Hoje, muitos blocos e eventos promovem ambientes seguros, respeitosos e diversos para essa comunidade. Entre os principais estão Divinas Tretas, Meu Santo é Pop, Bloco Dramas de Sapatão, TriboQ Bloco e CarnaPride.
O Carnaval é um dos maiores eventos turísticos da América Latina, reunindo pessoas do mundo inteiro para celebrar as festividades tradicionais e as culturas locais. No entanto, apesar da atmosfera efervescente de liberdade que a festa proporciona, é essencial lembrar que o respeito deve estar presente em todos os momentos.Um dos problemas persistentes no Carnaval é a hipersexualização das mulheres e o assédio nas ruas, que não apenas comprometem o espírito festivo, mas também configuram um crime. Esse tipo de violência reforça estruturas machistas e restringe a liberdade feminina. Nos últimos anos, campanhas como ‘Não é não’ foram amplamente divulgadas por meio de panfletos, adesivos e ações promovidas pela prefeitura para conscientizar e combater o assédio durante as festividades.
Outra discussão importante que tem ganhado força nos últimos quinze anos diz respeito à ética carnavalesca. O uso de fantasias e elementos decorativos ofensivos a comunidades estruturalmente oprimidas têm sido cada vez mais questionado.
Essa reflexão não se trata de limitar a liberdade, mas de garantir um Carnaval verdadeiramente inclusivo e respeitoso.
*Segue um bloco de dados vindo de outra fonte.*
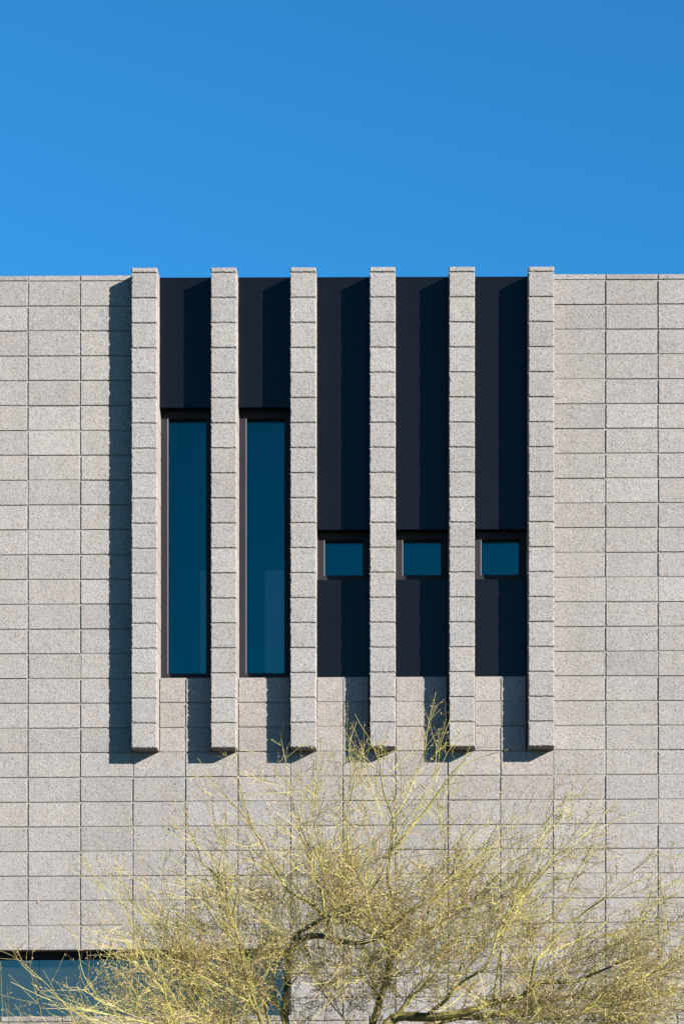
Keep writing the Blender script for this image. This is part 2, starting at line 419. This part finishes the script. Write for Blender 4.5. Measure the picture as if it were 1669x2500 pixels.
# limbs: ((px, py, depth offset) ..., base radius m, tip radius m, twig density)
LIMBS = [
 # left stem and its arch
 ([(800,2860,.0),(740,2640,.1),(700,2500,.2),(700,2400,.2),(712,2316,.2),(721,2287,.15),(760,2260,.1),(791,2245,0),(833,2233,-.1),(865,2207,-.2),(897,2188,-.3),(930,2120,-.4),(955,2040,-.45)], .034,.006,.8),
 ([(716,2305,.2),(724,2300,.15),(759,2287,.1),(790,2290,.0),(823,2297,-.1),(880,2297,-.15),(935,2287,-.2),(990,2240,-.3),(1040,2190,-.4)], .022,.005,.7),
 # centre stem
 ([(800,2860,0),(870,2600,.0),(912,2500,0),(925,2450,0),(934,2415,0),(941,2383,0),(951,2344,0),(954,2303,0),(941,2287,.02),(944,2249,0),(951,2191,-.05),(949,2140,-.1),(952,2080,-.1),(958,2000,-.12),(935,1930,-.1),(925,1860,-.1),(918,1790,-.1)], .030,.004,1.0),
 ([(952,2080,-.1),(972,2055,-.15),(1000,2025,-.2),(1030,1985,-.2),(1065,1935,-.25),(1110,1885,-.3),(1170,1850,-.3),(1240,1830,-.35)], .012,.003,1.0),
 ([(944,2249,0),(985,2235,.1),(1040,2200,.2),(1090,2170,.3),(1150,2110,.4),(1200,2040,.5),(1260,1985,.55)], .014,.003,1.1),
 ([(951,2344,0),(1000,2300,-.1),(1060,2260,-.2),(1100,2225,-.3),(1170,2180,-.3),(1245,2110,-.35),(1330,2060,-.4)], .014,.003,1.1),
 # limb arcs left over the crown
 ([(935,2287,0),(905,2277,-.1),(870,2255,-.2),(848,2245,-.3),(822,2215,-.4),(795,2150,-.5),(770,2080,-.55),(750,2000,-.6),(742,1920,-.6)], .013,.003,1.0),
 ([(806,2270,0),(795,2230,.1),(785,2180,.15),(760,2110,.2),(735,2050,.25),(715,1980,.3),(700,1900,.3),(690,1830,.3)], .011,.003,1.0),
 ([(800,2250,0),(775,2220,-.2),(750,2195,-.3),(705,2175,-.35),(680,2132,-.4),(655,2085,-.45),(639,2050,-.5),(619,2022,-.5),(606,1992,-.5),(592,1950,-.5),(583,1910,-.5),(580,1850,-.5),(578,1790,-.5)], .014,.003,.9),
 ([(840,2240,0),(850,2190,.2),(862,2130,.3),(850,2060,.35),(848,1980,.4),(862,1900,.4),(855,1830,.4),(870,1760,.4)], .011,.003,.9),
 ([(619,2022,-.5),(585,1985,-.55),(560,1955,-.6),(530,1920,-.6),(505,1880,-.6)], .006,.002,.7),
 # left foreground stems
 ([(800,2860,0),(720,2690,-.3),(660,2560,-.5),(625,2450,-.6),(600,2370,-.65),(583,2300,-.65),(568,2250,-.65),(560,2219,-.65),(547,2178,-.65),(532,2137,-.65),(499,2107,-.65),(484,2073,-.65),(455,2015,-.65),(448,1970,-.65)], .022,.003,.9),
 ([(800,2860,0),(640,2720,-.5),(520,2600,-.8),(440,2510,-1.0),(415,2462,-1.0),(390,2410,-1.0),(375,2387,-1.0),(348,2320,-1.0),(312,2239,-1.0),(277,2186,-1.0),(225,2150,-1.0)], .018,.003,1.0),
 ([(640,2720,-.5),(400,2600,-.9),(304,2500,-1.1),(265,2455,-1.1),(219,2409,-1.1),(205,2370,-1.1),(190,2310,-1.1),(160,2240,-1.1)], .012,.003,.9),
 ([(520,2740,-.5),(300,2610,-.9),(192,2500,-1.2),(170,2465,-1.2),(147,2440,-1.2),(120,2405,-1.2),(71,2364,-1.2),(30,2335,-1.2),(-20,2315,-1.2)], .011,.003,.7),
 ([(700,2690,-.2),(600,2580,-.4),(540,2500,-.5),(500,2440,-.6),(470,2360,-.7),(420,2270,-.75),(380,2200,-.8),(335,2130,-.8)], .014,.003,1.1),
 ([(700,2600,0),(660,2500,-.1),(640,2440,-.2),(590,2400,-.25),(520,2380,-.3),(450,2340,-.3),(380,2320,-.3),(300,2300,-.3)], .012,.003,1.1),
 ([(700,2520,0),(680,2440,.3),(665,2380,.5),(640,2310,.6),(620,2240,.6),(640,2160,.6),(625,2080,.6)], .012,.003,1.0),
 # right stems
 ([(870,2600,0),(930,2520,-.1),(964,2488,-.1),(990,2478,-.1),(1060,2482,-.15),(1130,2475,-.2),(1169,2462,-.2),(1215,2450,-.2),(1274,2430,-.25),(1318,2404,-.3),(1360,2396,-.3),(1405,2393,-.3),(1441,2379,-.3),(1500,2353,-.35),(1560,2330,-.4),(1630,2300,-.4)], .034,.004,1.0),
 ([(930,2520,-.1),(1000,2520,.1),(1100,2487,.2),(1200,2477,.3),(1289,2462,.35),(1354,2440,.4),(1412,2433,.4),(1481,2451,.4),(1550,2440,.4),(1640,2420,.45),(1720,2400,.5)], .026,.005,1.2),
 ([(1040,2480,0),(1090,2440,-.3),(1130,2400,-.4),(1187,2353,-.5),(1215,2290,-.5),(1245,2226,-.5),(1289,2168,-.5),(1318,2132,-.5),(1354,2095,-.5),(1387,2070,-.5),(1425,2035,-.5),(1452,2001,-.5)], .016,.003,1.0),
 ([(1200,2465,-.2),(1208,2400,.0),(1220,2317,.1),(1220,2290,.1),(1245,2226,.15),(1270,2150,.2),(1300,2080,.2),(1330,2010,.25),(1390,1940,.3)], .011,.003,1.0),
 ([(1274,2430,-.25),(1289,2408,-.3),(1303,2353,-.4),(1332,2317,-.4),(1383,2263,-.4),(1430,2220,-.45),(1477,2183,-.5),(1540,2130,-.5),(1600,2075,-.5)], .012,.003,1.1),
 ([(1416,2433,.4),(1428,2400,.3),(1441,2379,.3),(1460,2350,.3),(1477,2321,.3),(1495,2292,.3),(1535,2248,.3),(1583,2212,.3),(1640,2160,.3)], .010,.003,1.0),
 ([(1481,2451,.4),(1540,2420,.2),(1600,2370,.1),(1660,2320,.1),(1720,2260,.1)], .008,.003,1.2),
 ([(1090,2440,-.3),(1120,2380,0),(1140,2300,.1),(1160,2220,.2),(1175,2130,.25),(1190,2050,.3),(1180,1960,.3),(1200,1880,.3)], .010,.003,1.0),
 ([(964,2488,-.1),(1010,2430,.3),(1050,2380,.4),(1080,2300,.5),(1070,2220,.5),(1090,2130,.5),(1080,2040,.5),(1060,1960,.5),(1065,1880,.5),(1062,1810,.5)], .012,.003,1.0),
 ([(952,2010,-.1),(985,1960,.0),(1012,1900,.05),(1030,1840,.1),(1040,1780,.1),(1056,1730,.1),(1062,1690,.1)], .006,.002,1.3),
 ([(1000,2025,-.2),(1035,1950,-.2),(1060,1880,-.2),(1075,1820,-.2),(1100,1760,-.2)], .005,.002,1.3),
 ([(925,1860,-.1),(905,1810,0),(880,1770,0),(868,1745,0)], .004,.002,1.3),
 ([(1000,2570,.1),(1150,2545,.1),(1300,2520,.15),(1450,2500,.2),(1600,2475,.2),(1750,2450,.2)], .014,.003,1.5),
 ([(1150,2560,-.3),(1300,2500,-.4),(1420,2470,-.5),(1530,2400,-.5),(1640,2370,-.5),(1740,2330,-.5)], .010,.003,1.3),
 ([(880,2560,.2),(850,2500,.3),(800,2440,.35),(770,2380,.4),(745,2310,.4),(690,2260,.4)], .007,.003,1.5),
 ([(932,2460,0),(900,2400,.3),(860,2350,.4),(830,2290,.5),(815,2200,.5)], .006,.003,1.5),
 ([(964,2480,0),(1005,2430,-.3),(1030,2380,-.4),(1005,2320,-.5),(1020,2250,-.5)], .006,.003,1.4),
 ([(700,2620,-.2),(600,2560,-.5),(480,2510,-.7),(380,2480,-.8),(260,2470,-.8)], .009,.003,1.4),
 ([(650,2600,-.2),(590,2520,-.3),(540,2450,-.3),(470,2400,-.3),(420,2330,-.3),(400,2260,-.3)], .008,.003,1.3),
 ([(700,2480,.2),(640,2420,.0),(600,2360,-.1),(570,2290,-.1),(520,2230,-.1)], .007,.003,1.3),
 ([(935,2440,0),(890,2395,-.3),(850,2390,-.4),(820,2430,-.4),(780,2470,-.5),(740,2520,-.5)], .007,.003,.8),
 ([(700,2420,.2),(740,2370,-.2),(800,2350,-.3),(850,2320,-.35),(900,2350,-.4),(960,2390,-.4)], .007,.003,.9),
]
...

No Brasil, por exemplo, já é amplamente reconhecido que não se deve fantasiar de indígena, de negro, de LGBTQIAP+ ou de cigano, pois etnias e identidades não são fantasias.
A cada ano, nos meses que antecedem o Carnaval no Brasil, a euforia começa a tomar conta das pessoas. O entusiasmo cresce, e todos se preparam para um momento que será, sem dúvida, caótico e efervescente.
Mais do que uma simples festa, o Carnaval tem o poder de renovar energias, ressignificar a exaustão e marcar um recomeço necessário para a alma de quase todo mundo.
Enquanto os mais extrovertidos mergulham na folia, aqueles que preferem evitar a ‘bagunça’ buscam refúgio em cidades interioranas, aproveitando os dias de festa para descansar. No fim das contas, o Carnaval é, de diferentes formas, um tempo para todas as pessoas.